Alternatively, detection of
electron beam induced radiation emission (EIRE) also called as cathodoluminescence (CL) in a transmission electron microscope (TEM) / scanning electron microscope (SEM) or detection of energy loss suffered by the inelastically scattered transmitted electrons in TEM are shown to constitute an excellent probe of plasmons that allows capturing highest (1-40 nm) resolution information in the spatial and spectral domains. Our main object is to directly visualize the spatial profile of the localized surface plasmon resonance modes of anisotropic noble metal (as for example Au) nanoparticles with special emphasis on the higher order modes. This is becasue the identification of higher order plasmonic modes provides a deeper understanding of the physical properties and spectroscopic fingerprint necessary for assessing the quality of the concerned metal nano structures. We use CL-SEM technique as it is advantageous over electron energy loss spectroscopy (EELS) or CL-TEM because a large sample area on a thick substrate can be accessed without any stringent requirement of sample preparation, such as maintaining electron transparency (<100 nm) for use in TEM. CL is in fact different from EELS, because CL probes the scattering physics, while EELS probes the extinction one. The image contrast in CL is a measure of the ability of the e-beam to locally excite the modes. Consequently, the CL image allows us to construct excitability maps and spectra which are proportional to the local density of optical states (LDOS) of the structure. We analyse our experimental radiation spectra and photon maps with the simulated radiation spectra and near-field maps obtained using a commecially available finite-difference time-domain (FDTD) numerical simulation package.
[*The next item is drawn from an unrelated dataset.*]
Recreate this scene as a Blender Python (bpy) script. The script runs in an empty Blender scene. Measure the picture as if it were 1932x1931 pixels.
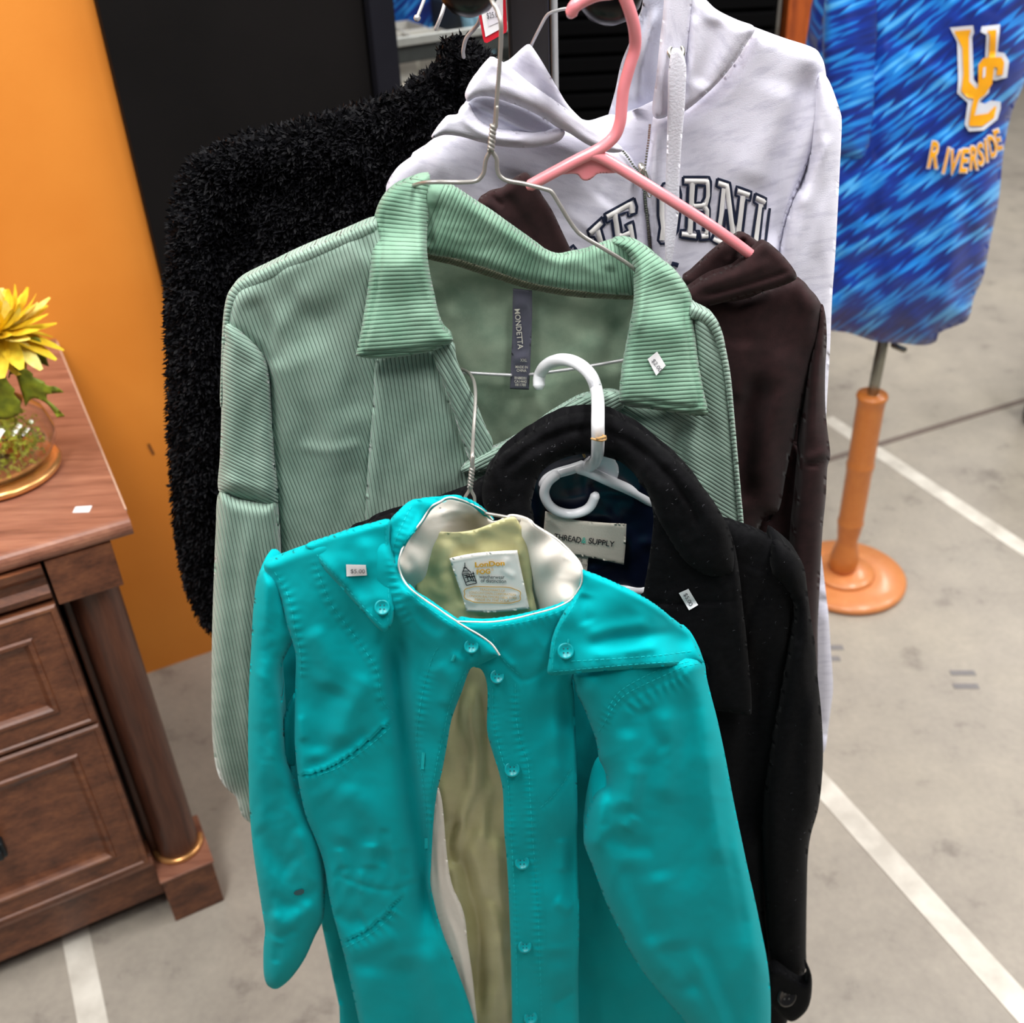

FDTD approach in a nutshell


Mie theory is a classic example of an early technique for modeling plasmonic response of spherically symmetric structures, the scattering and absorption from which can be solved analytically using Maxwell's equations. However, for complex shaped anisotropic nanoparticle, Mie theory is significantly limited in its applicability. Recent advances in numerical simulation methods such as the Finite-difference time-domain (FDTD) has allowed for electrodynamic simulations of almost arbitrarily complex geometries. In FDTD, the macroscopic Maxwell’s equations are solved in discretized space and discretized time to follow the response of a material to any applied electromagnetic (EM) field. The system is typically excited with either light (such as a plane wave source) or an electron beam (created from a current source). For numerical investigation of the electron beam excited photon emission in a CL setup, the electron beam can be modeled as a line current density source represented as follows: J(t,2r⃗) = −evûz δ(z − νt)δ(x − x0)δ(y − y0), where e is the electronic charge, and v is the velocity of electron, (x0,y0) represents the position of the electron beam, z is the direction of electron velocity, and ûz is the unit vector along the z direction. In the frequency domain, this corresponds to a current density, J(ω,r⃗) = evûz exp(iωz/ν)δ(x − x0)δ(y − y0). In the simulation, this current density is modeled as a series of dipoles with temporal phase delay (z/ν) that is related to the electron velocity, ν (here ν = 0.32c corresponding to the 30 keV electron energy used in the experiment with c being the velocity of light in free space).